The yield on benchmark 10-year note rose four basis points to 6.11 after climbing to 6.15 per cent, its highest since Aug. 28. Governor Shaktikanta Das refrained from announcing a bond purchase calendar to help the market absorb the government’s massive borrowing plan, though he assured that the central bank’s liquidity stance will continue to be accommodative.
RBI’s reluctance to announce concrete steps to support the bond market could exacerbate a selloff triggered by the government’s plan to sell 12 trillion rupees ($164 billion) of bonds in the next fiscal year starting April, which comes after a record 13.9 trillion rupees of issuance this year.
“The RBI not coming out with open-market purchases disappointed market participants given that there were huge expectations,” said Naveen Singh, head of fixed-income trading at ICICI Securities Primary Dealership in Mumbai. The more RBI delays support, higher the yields will move, he said.

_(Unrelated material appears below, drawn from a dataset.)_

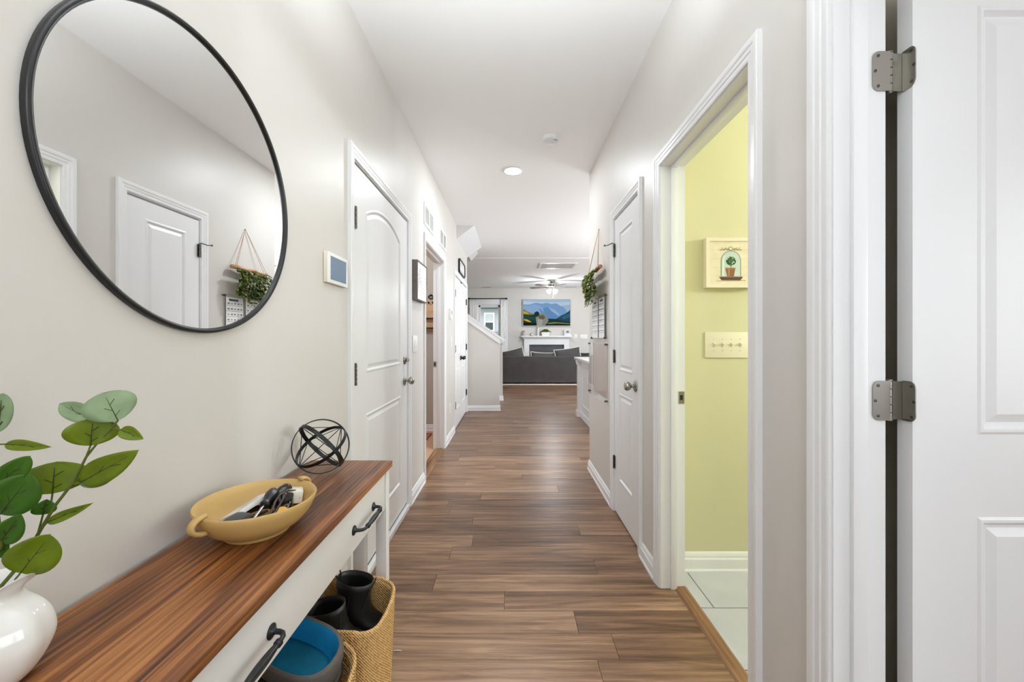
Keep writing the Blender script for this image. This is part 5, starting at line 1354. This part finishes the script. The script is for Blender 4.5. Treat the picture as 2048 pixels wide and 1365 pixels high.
b = nb(); rings(b, [ssec(.085, .052, -.085), ssec(.100, .064, -.065), ssec(.107, .072, -.02), ssec(.105, .072, .0, heel=.008), ssec(.101, .069, .0045, heel=.008), ssec(.094, .062, .004, heel=.008)], True, True, False); obj('outer', b, mat('slipper_grey', '#5E5853', .85, bump=.4, bscale=300), e, smooth=True)
b = nb(); rings(b, [ssec(.0945, .0625, .004, heel=.008), ssec(.091, .059, -.004, heel=.006), ssec(.088, .056, -.030), ssec(.083, .052, -.058), ssec(.076, .046, -.066)], True, False, False); obj('lining', b, BLUE, e, smooth=True)
b = nb(); rings(b, [ssec(.079, .049, -.074), ssec(.079, .049, -.064), ssec(.055, .034, -.062), ssec(.02, .012, -.063)]); obj('insole', b, mat('teal_insole', '#0C7C9C', .7, var=.2, scale=25), e, smooth=True)
b = nb(); rings(b, [ssec(.088, .055, -.104), ssec(.103, .068, -.098), ssec(.108, .073, -.078), ssec(.100, .064, -.074)]); obj('sole', b, BLACKP, e, smooth=True)

b = nb(); rs = []
for i in range(9):
    t_ = i / 8; x_ = -.045 - .108 * t_; w_ = .070 * max(0, 1 - (abs(x_) / .157) ** 2.5) ** .4
    rs.append([M_ @ (Vector((x_ - .012 * math.sin(PI * j / 12), w_ * math.cos(PI * j / 12), .001 + .008 * x_ / .157 + (.038 * (1 - t_ * t_) ** .5) * math.sin(PI * j / 12))) * .96) for j in range(13)])
rings(b, rs, False, False, False); o = obj('toe_upper', b, mat('slipper_grey', '#5E5853', .85), e, smooth=True); so = o.modifiers.new('thick', 'SOLIDIFY'); so.thickness = .004

# a scrap of white thread on the floor
t = empty('thread_scrap', (-.31, 1.485, 0), 'tiny white thread scrap on the wood floor by the basket', 'scrap')
b = nb(); tube(b, [px(787, 1303, 1.54) * 1.0 + Vector((0, 0, .002 - px(787, 1303, 1.54).z)), px(795, 1303, 1.54) + Vector((0, 0, .004 - px(795, 1303, 1.54).z)), px(803, 1306, 1.54) + Vector((0, 0, .002 - px(803, 1306, 1.54).z))], .0013, 6); obj('thread', b, PLATE, t)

The RBI however announced other measures. It extended the easing available under the so-called held-to-maturity norms to March 2023 and allowed retail investors access to the government bond market. A reduction in cash-reserve ratio to 3 per cent which was valid till March 26, will be restored in two phases by May 22, Das said, adding that CRR normalization would open up space for the RBI to inject additional liquidity.
Bond yields stayed anchored in 2020 mainly due to the central bank’s support measures including injection of 2.7 trillion rupees through open-market bond purchases and Operation Twists where it simultaneously bought and sold government bonds.